Yep. Reminiscent of when Gerstner got into IBM and found plenty of
studies showing IBM customers were quite happy with IBM and which
provided no explantion of why IBM was losing ground against competition.
Reason: those surveys only looked
at remaining customers who were happy with IBM.
If you want VMS to grow, if you to see "stale" VMS customers to start
spending money on VMS again, then you need to look at the big picture,
not just selective polling of happy customers.
If the HP apoligists were to admit to the problems faced by VMS and tell
us that VMS management are tackling those problems , you'd see a lot
less complaining here. But as long as you continue to paint a rosey
picture, we do not have confidence that VMS management are even aware of
perception problems and thus aren't even trying to fix those problems.

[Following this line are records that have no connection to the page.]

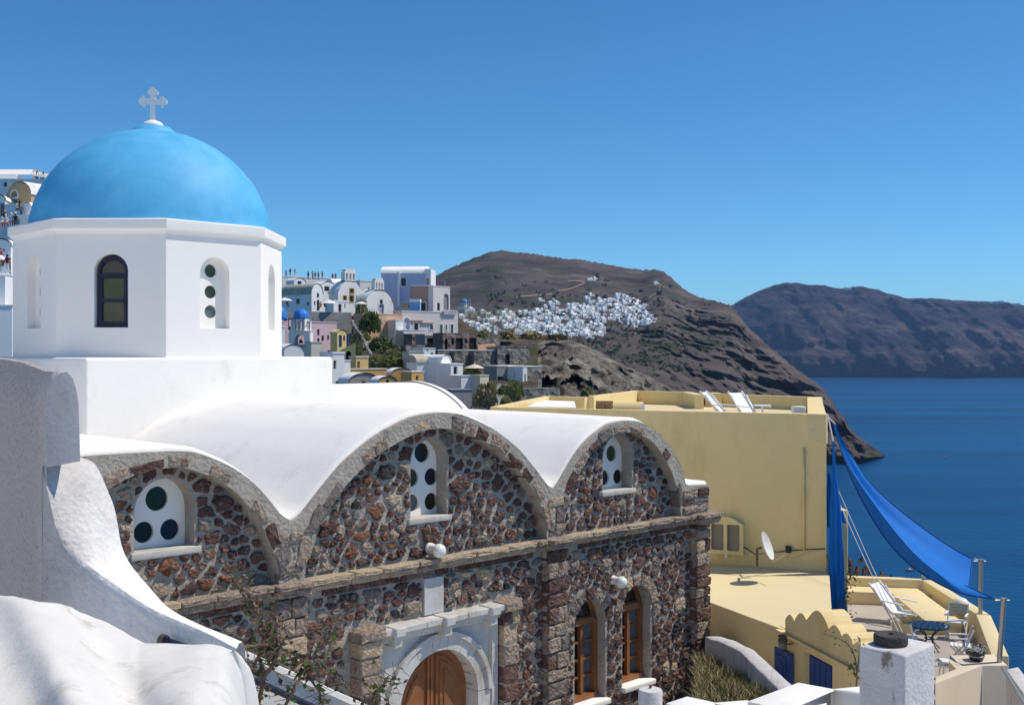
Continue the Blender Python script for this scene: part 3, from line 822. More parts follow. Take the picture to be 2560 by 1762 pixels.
def densify(rows, m):
    out = []
    for a, b in zip(rows, rows[1:]):
        for k in range(m): out.append([x.lerp(y, k / m) for x, y in zip(a, b)])
    out.append(rows[-1]); return out
def rough(rows, amp, fr, skip=()):
    return [[p + Vector((noise.noise(p * fr), noise.noise(p * fr + Vector((7, 1, 3))), noise.noise(p * fr + Vector((3, 9, 5))))) * amp for p in r] for r in rows]
mb = MB(); mb.grid(rough(densify(rows, 2), .008, 5)); mb.quad(*[rows[0][i] for i in range(len(rows[0]))])
part(mb, "parapet", FORE_PL, stw, ang=50)
# upper thick wall with rounded top; its cut end faces the camera obliquely
def sec(px0, px1, Y0, Y1, prof_):
    """prof_: (u across thickness, py)"""
    out = []
    for u, py in prof_: out.append(P(lerp(px0, px1, u), py, lerp(Y0, Y1, u)))
    return out
endp = [(0, 1900), (0, 1166), (.01, 1010), (.08, 985), (.22, 952), (.42, 932), (.6, 929), (.78, 945), (.92, 975), (1, 1010), (1, 1120), (1, 1152), (.03, 1168), (.03, 1900)]
rows = [sec(115, 198, 6.0, 6.02, endp)]
for k, (dx, dy, dY) in enumerate(((-45, -8, .16), (-100, -28, .40), (-170, -36, .75), (-260, -38, 1.2))):
    rows.append([P(lerp(115, 198, u) + dx * (1.0 if u < .5 else 1.0), py + dy * (1 if py < 1100 else 0) + (22 * (1 - u) if u < .3 and py < 1100 else 0), lerp(6.0, 6.02, u) + dY) for u, py in endp])
body = densify(rows, 10)
mb = MB(); mb.grid(rough(body, .010, 6)); q = rough([rows[0]], .010, 6)[0]; mb.quad(*q)
part(mb, "upper_wall", FORE_PL, stw, ang=45)
# lower continuation, running away parallel to the church front
a0 = P(598, 1632, 8.05)
cpl = Plane((a0.x, a0.y), (.80, .60))
top = []
for px, py in ((598, 1632), (640, 1650), (700, 1678), (780, 1712), (860, 1748), (960, 1792), (1100, 1850)):
    top.append(cpl.inv(px, py))
mb = MB(); mb.plate(cpl, [(a, z) for a, z in top] + [(top[-1][0], GZ), (top[0][0], GZ)], [], -.18, 0)
part(mb, "lower_wall", OLD_PL, stw)
mb = MB()
for (a, z), (b, y) in zip(top, top[1:]): mb.hexa([cpl.pt(a, z - .01, .03), cpl.pt(b, y - .01, .03), cpl.pt(b, y - .01, -.21), cpl.pt(a, z - .01, -.21)], [cpl.pt(a, z + .035, .02), cpl.pt(b, y + .035, .02), cpl.pt(b, y + .035, -.2), cpl.pt(a, z + .035, -.2)])
part(mb, "coping", OLD_PL, stw)
# blue handrail and pipe stub
hr = root("handrail", "dark blue pipe handrail along the lower white stair wall", "handrail", cpl.pt(*cpl.inv(600, 1690), .1))
mb = MB(); pts = [cpl.pt(*cpl.inv(px, py, .09), .09) for px, py in ((560, 1668), (640, 1702), (720, 1738), (800, 1775), (900, 1822))]
mb.tube(pts, .024, 10); part(mb, "rail", NAVY, hr, smooth=True)
for i in (1, 3):
    mb = MB(); mb.tube([pts[i] - Vector((0, 0, .0)), pts[i] - Vector((cpl.n.x, cpl.n.y, 0)) * .1 + Vector((0, 0, -.03))], .012, 8); part(mb, "rail_bracket", NAVY, hr)
ps = root("drain_pipe", "short dark blue drain pipe stub with a tap on the rough wall", "pipe", P(408, 1600, 5.72))
mb = MB(); mb.tube([P(404, 1600, 5.70), P(425, 1606, 5.69), P(470, 1622, 5.66)], .022, 12); part(mb, "pipe", NAVY, ps, ang=40)
mb = MB(); mb.tube([P(402, 1599, 5.70), P(413, 1602, 5.69)], .032, 12); part(mb, "pipe_collar", mat("dull_brass", (.12, .10, .08), .5, .2, 9, .1, 40, metal=.5), ps, ang=40)
mb = MB(); mb.tube([P(414, 1602, 5.68), P(419, 1590, 5.68)], .014, 8); part(mb, "tap", NAVY, ps)

# rounded whitewashed mass at the lower left
def sil(px): return interp([(-200, 1500), (-60, 1494), (0, 1497), (60, 1503), (130, 1515), (200, 1538), (260, 1565), (310, 1595), (345, 1612), (420, 1612), (500, 1611), (545, 1618), (580, 1636), (602, 1670), (612, 1720), (618, 1800), (640, 1900)], px)
rows = []
NX = 120
for j in range(46):
    v = j / 36.0
    row = []
    for i in range(NX + 1):
        px = lerp(-200, 622, i / NX); s = sil(px)
        if v <= 1:
            py = lerp(1830, s, v)
            Yd = lerp(3.5, 4.75, v ** 1.25)
            # rolls: a ridge going down from (80,1520) to (210,1762), a second shelf, a bulge at (480,1700)
            rx = px - (75 + (py - 1520) * .52)
            Yd -= .32 * math.exp(-(rx / 85) ** 2) * (1 - .3 * v)
            Yd -= .20 * math.exp(-((px - 480) / 95) ** 2 - ((py - 1720) / 62) ** 2)
            Yd += .16 * math.exp(-((px - 250 - (py - 1600) * .5) / 60) ** 2)
            Yd += .55 * math.exp(-((px - 615) / 32) ** 2)
            p = P(px, py, Yd)
        else:
            u = (v - 1) / .25
            p0 = rows[36][i]; p = p0 + Vector((0, .5 * math.sin(u * 1.57), -.9 * (1 - math.cos(u * 1.57))))
        p = p + Vector((0, 1, 1)) * (.012 * noise.noise(p * 3.1) + .005 * noise.noise(p * 11)) if v <= 1 else p
        row.append(p)
    rows.append(row)
mb = MB(); mb.grid(rows); 
solo(mb, "plaster_mound", OLD_PL, "rounded lumpy whitewashed masonry at the lower left corner of the view", "masonry", P(200, 1800, 4.2), smooth=True)

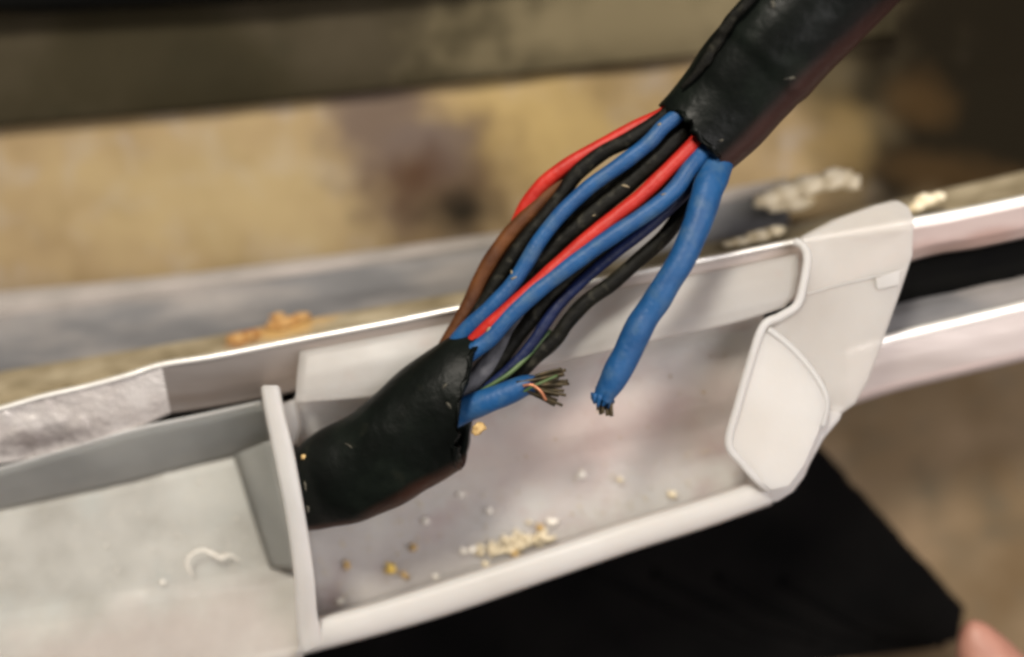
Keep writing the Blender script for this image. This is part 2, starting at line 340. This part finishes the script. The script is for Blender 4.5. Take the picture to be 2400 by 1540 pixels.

> VMS customers as a whole are making reasoned, logical choices, based on
> observed facts, not wild speculation.
Yep. AS A WHOLE, VMS customers have long ago decided to switch to other
platforms. The VMS marketplace is today, but a fraction of what it used
to be.
> Itanium has turned out to be a reasonable chip, with ECC in all the
> right places, and good design for reliability.
IA64 has been relegated to a niche market, low volume. No matter what
its technical specs are, it will not help VMS come back to life and grow
again. VMS desperatly needs to be on a mainstream architecture.
Stope justifying Curly/Carly's decisions to go to IA64, think about the
future of VMS and on which platform it would have most success.
> It has the support of the
> world't largest microprocessor manufacturer.
Yep. For the past 20 months, Intel has been narrowing IA64'Ss prospects
to just the high end supercomputers, down from initial promises it would
replace the 8086 as industry standard commodity architecture. Intel, who
had been saying 64 bit was reserved to IA64 did an about face and built
a 64 bit 8086. YOu really think that there is such widespread support
from Intel ?
People want a growing platform that is not relegated to a niche, they
want a platform that is mainstream and without rumours of its demise
constantly circulating.
> (up to 128 processors in a Superdome). The HP Integrity server boxes
> have the traditional high quality you'd expect from an HP box:
> well-made, solid, well-engineered.
Same can be said of HP's 8086 boxes, althought they do not yet scale to
128 processors (a small market).
> The hardware costs less than Alpha hardware.
That is such a lame excuse. Had HP wanted, it could have built Alpha
boxes with same components that costed the same. It just decided to
continue to build with 1990s Digital designs.